- [WHAT THE EXERCISE ASKS] Repeat the material exactly, leaving nothing out.

▬▬▬

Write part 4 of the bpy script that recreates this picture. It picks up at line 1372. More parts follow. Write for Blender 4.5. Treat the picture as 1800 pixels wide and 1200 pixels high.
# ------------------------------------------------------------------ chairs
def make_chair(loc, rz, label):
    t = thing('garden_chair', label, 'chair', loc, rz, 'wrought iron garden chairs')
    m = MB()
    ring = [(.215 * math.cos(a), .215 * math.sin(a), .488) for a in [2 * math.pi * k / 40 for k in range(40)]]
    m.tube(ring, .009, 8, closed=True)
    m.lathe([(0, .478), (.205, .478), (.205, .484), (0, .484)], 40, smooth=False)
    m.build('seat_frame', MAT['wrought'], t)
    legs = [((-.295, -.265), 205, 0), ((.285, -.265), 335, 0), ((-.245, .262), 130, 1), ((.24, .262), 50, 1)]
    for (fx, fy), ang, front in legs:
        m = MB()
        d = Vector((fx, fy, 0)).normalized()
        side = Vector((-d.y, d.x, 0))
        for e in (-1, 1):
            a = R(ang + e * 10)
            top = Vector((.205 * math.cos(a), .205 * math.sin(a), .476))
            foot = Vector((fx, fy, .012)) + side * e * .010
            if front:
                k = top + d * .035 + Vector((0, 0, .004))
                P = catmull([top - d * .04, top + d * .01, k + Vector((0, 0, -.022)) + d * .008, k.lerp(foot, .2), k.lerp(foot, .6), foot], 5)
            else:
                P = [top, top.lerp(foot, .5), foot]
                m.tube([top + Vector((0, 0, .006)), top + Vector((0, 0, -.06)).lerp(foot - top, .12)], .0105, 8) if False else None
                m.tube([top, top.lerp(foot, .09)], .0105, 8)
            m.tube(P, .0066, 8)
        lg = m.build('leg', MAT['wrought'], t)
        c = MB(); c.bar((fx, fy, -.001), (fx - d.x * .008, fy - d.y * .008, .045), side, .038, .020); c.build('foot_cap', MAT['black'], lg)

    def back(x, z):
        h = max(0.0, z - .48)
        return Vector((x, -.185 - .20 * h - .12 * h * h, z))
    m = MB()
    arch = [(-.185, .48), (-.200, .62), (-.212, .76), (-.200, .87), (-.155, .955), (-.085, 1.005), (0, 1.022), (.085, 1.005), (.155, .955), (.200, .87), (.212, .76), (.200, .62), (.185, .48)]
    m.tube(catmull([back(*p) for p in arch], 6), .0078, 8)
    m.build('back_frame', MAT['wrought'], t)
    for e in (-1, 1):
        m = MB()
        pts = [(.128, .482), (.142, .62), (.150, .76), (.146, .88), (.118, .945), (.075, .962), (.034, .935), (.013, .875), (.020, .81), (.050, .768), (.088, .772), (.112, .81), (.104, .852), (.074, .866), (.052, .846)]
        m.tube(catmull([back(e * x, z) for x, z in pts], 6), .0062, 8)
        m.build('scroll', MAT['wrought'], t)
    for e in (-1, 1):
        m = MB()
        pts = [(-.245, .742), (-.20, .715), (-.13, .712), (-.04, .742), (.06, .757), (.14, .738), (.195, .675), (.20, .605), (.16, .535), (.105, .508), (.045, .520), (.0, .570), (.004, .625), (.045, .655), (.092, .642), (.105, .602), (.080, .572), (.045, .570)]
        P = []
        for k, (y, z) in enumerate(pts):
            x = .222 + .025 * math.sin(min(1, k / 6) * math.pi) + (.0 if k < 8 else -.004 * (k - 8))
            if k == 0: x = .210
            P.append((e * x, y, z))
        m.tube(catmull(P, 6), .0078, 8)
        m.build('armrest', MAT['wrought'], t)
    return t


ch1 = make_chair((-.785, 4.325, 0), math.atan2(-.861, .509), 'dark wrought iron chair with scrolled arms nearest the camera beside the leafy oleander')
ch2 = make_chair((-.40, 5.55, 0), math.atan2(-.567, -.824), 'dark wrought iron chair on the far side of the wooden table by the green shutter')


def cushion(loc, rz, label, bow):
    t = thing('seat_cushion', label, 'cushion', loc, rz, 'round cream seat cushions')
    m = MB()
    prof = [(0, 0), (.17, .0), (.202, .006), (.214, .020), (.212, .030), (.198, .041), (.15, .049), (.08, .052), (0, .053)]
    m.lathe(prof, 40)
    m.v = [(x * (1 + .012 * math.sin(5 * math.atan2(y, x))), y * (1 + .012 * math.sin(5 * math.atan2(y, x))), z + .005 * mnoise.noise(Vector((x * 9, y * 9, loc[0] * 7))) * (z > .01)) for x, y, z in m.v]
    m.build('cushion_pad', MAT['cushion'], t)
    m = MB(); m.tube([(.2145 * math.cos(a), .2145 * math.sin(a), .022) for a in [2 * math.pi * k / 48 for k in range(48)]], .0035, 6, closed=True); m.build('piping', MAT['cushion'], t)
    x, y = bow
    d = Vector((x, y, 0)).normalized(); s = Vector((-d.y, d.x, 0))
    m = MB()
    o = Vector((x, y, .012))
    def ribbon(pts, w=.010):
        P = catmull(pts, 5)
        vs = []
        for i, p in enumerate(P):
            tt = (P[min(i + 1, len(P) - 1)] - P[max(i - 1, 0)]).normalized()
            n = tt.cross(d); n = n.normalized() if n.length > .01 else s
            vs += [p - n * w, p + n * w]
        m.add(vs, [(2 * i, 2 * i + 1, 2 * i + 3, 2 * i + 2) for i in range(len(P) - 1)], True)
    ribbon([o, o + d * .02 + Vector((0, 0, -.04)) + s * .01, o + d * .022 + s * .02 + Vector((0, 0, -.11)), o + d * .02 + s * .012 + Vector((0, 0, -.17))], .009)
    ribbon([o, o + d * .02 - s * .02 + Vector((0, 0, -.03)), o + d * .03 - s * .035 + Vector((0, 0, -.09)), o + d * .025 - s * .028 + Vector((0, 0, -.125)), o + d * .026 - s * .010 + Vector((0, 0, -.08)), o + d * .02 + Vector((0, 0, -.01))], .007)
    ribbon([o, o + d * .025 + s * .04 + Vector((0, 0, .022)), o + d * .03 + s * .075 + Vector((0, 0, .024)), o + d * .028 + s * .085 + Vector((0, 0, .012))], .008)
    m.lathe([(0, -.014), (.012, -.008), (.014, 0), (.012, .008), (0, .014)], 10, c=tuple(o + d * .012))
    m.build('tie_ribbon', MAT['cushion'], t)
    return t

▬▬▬

- [SOLUTION FOR THIS EXERCISE]
Write part 4 of the bpy script that recreates this picture. It picks up at line 1372. More parts follow. Write for Blender 4.5. Treat the picture as 1800 pixels wide and 1200 pixels high.
# ------------------------------------------------------------------ chairs
def make_chair(loc, rz, label):
    t = thing('garden_chair', label, 'chair', loc, rz, 'wrought iron garden chairs')
    m = MB()
    ring = [(.215 * math.cos(a), .215 * math.sin(a), .488) for a in [2 * math.pi * k / 40 for k in range(40)]]
    m.tube(ring, .009, 8, closed=True)
    m.lathe([(0, .478), (.205, .478), (.205, .484), (0, .484)], 40, smooth=False)
    m.build('seat_frame', MAT['wrought'], t)
    legs = [((-.295, -.265), 205, 0), ((.285, -.265), 335, 0), ((-.245, .262), 130, 1), ((.24, .262), 50, 1)]
    for (fx, fy), ang, front in legs:
        m = MB()
        d = Vector((fx, fy, 0)).normalized()
        side = Vector((-d.y, d.x, 0))
        for e in (-1, 1):
            a = R(ang + e * 10)
            top = Vector((.205 * math.cos(a), .205 * math.sin(a), .476))
            foot = Vector((fx, fy, .012)) + side * e * .010
            if front:
                k = top + d * .035 + Vector((0, 0, .004))
                P = catmull([top - d * .04, top + d * .01, k + Vector((0, 0, -.022)) + d * .008, k.lerp(foot, .2), k.lerp(foot, .6), foot], 5)
            else:
                P = [top, top.lerp(foot, .5), foot]
                m.tube([top + Vector((0, 0, .006)), top + Vector((0, 0, -.06)).lerp(foot - top, .12)], .0105, 8) if False else None
                m.tube([top, top.lerp(foot, .09)], .0105, 8)
            m.tube(P, .0066, 8)
        lg = m.build('leg', MAT['wrought'], t)
        c = MB(); c.bar((fx, fy, -.001), (fx - d.x * .008, fy - d.y * .008, .045), side, .038, .020); c.build('foot_cap', MAT['black'], lg)

    def back(x, z):
        h = max(0.0, z - .48)
        return Vector((x, -.185 - .20 * h - .12 * h * h, z))
    m = MB()
    arch = [(-.185, .48), (-.200, .62), (-.212, .76), (-.200, .87), (-.155, .955), (-.085, 1.005), (0, 1.022), (.085, 1.005), (.155, .955), (.200, .87), (.212, .76), (.200, .62), (.185, .48)]
    m.tube(catmull([back(*p) for p in arch], 6), .0078, 8)
    m.build('back_frame', MAT['wrought'], t)
    for e in (-1, 1):
        m = MB()
        pts = [(.128, .482), (.142, .62), (.150, .76), (.146, .88), (.118, .945), (.075, .962), (.034, .935), (.013, .875), (.020, .81), (.050, .768), (.088, .772), (.112, .81), (.104, .852), (.074, .866), (.052, .846)]
        m.tube(catmull([back(e * x, z) for x, z in pts], 6), .0062, 8)
        m.build('scroll', MAT['wrought'], t)
    for e in (-1, 1):
        m = MB()
        pts = [(-.245, .742), (-.20, .715), (-.13, .712), (-.04, .742), (.06, .757), (.14, .738), (.195, .675), (.20, .605), (.16, .535), (.105, .508), (.045, .520), (.0, .570), (.004, .625), (.045, .655), (.092, .642), (.105, .602), (.080, .572), (.045, .570)]
        P = []
        for k, (y, z) in enumerate(pts):
            x = .222 + .025 * math.sin(min(1, k / 6) * math.pi) + (.0 if k < 8 else -.004 * (k - 8))
            if k == 0: x = .210
            P.append((e * x, y, z))
        m.tube(catmull(P, 6), .0078, 8)
        m.build('armrest', MAT['wrought'], t)
    return t


ch1 = make_chair((-.785, 4.325, 0), math.atan2(-.861, .509), 'dark wrought iron chair with scrolled arms nearest the camera beside the leafy oleander')
ch2 = make_chair((-.40, 5.55, 0), math.atan2(-.567, -.824), 'dark wrought iron chair on the far side of the wooden table by the green shutter')


def cushion(loc, rz, label, bow):
    t = thing('seat_cushion', label, 'cushion', loc, rz, 'round cream seat cushions')
    m = MB()
    prof = [(0, 0), (.17, .0), (.202, .006), (.214, .020), (.212, .030), (.198, .041), (.15, .049), (.08, .052), (0, .053)]
    m.lathe(prof, 40)
    m.v = [(x * (1 + .012 * math.sin(5 * math.atan2(y, x))), y * (1 + .012 * math.sin(5 * math.atan2(y, x))), z + .005 * mnoise.noise(Vector((x * 9, y * 9, loc[0] * 7))) * (z > .01)) for x, y, z in m.v]
    m.build('cushion_pad', MAT['cushion'], t)
    m = MB(); m.tube([(.2145 * math.cos(a), .2145 * math.sin(a), .022) for a in [2 * math.pi * k / 48 for k in range(48)]], .0035, 6, closed=True); m.build('piping', MAT['cushion'], t)
    x, y = bow
    d = Vector((x, y, 0)).normalized(); s = Vector((-d.y, d.x, 0))
    m = MB()
    o = Vector((x, y, .012))
    def ribbon(pts, w=.010):
        P = catmull(pts, 5)
        vs = []
        for i, p in enumerate(P):
            tt = (P[min(i + 1, len(P) - 1)] - P[max(i - 1, 0)]).normalized()
            n = tt.cross(d); n = n.normalized() if n.length > .01 else s
            vs += [p - n * w, p + n * w]
        m.add(vs, [(2 * i, 2 * i + 1, 2 * i + 3, 2 * i + 2) for i in range(len(P) - 1)], True)
    ribbon([o, o + d * .02 + Vector((0, 0, -.04)) + s * .01, o + d * .022 + s * .02 + Vector((0, 0, -.11)), o + d * .02 + s * .012 + Vector((0, 0, -.17))], .009)
    ribbon([o, o + d * .02 - s * .02 + Vector((0, 0, -.03)), o + d * .03 - s * .035 + Vector((0, 0, -.09)), o + d * .025 - s * .028 + Vector((0, 0, -.125)), o + d * .026 - s * .010 + Vector((0, 0, -.08)), o + d * .02 + Vector((0, 0, -.01))], .007)
    ribbon([o, o + d * .025 + s * .04 + Vector((0, 0, .022)), o + d * .03 + s * .075 + Vector((0, 0, .024)), o + d * .028 + s * .085 + Vector((0, 0, .012))], .008)
    m.lathe([(0, -.014), (.012, -.008), (.014, 0), (.012, .008), (0, .014)], 10, c=tuple(o + d * .012))
    m.build('tie_ribbon', MAT['cushion'], t)
    return t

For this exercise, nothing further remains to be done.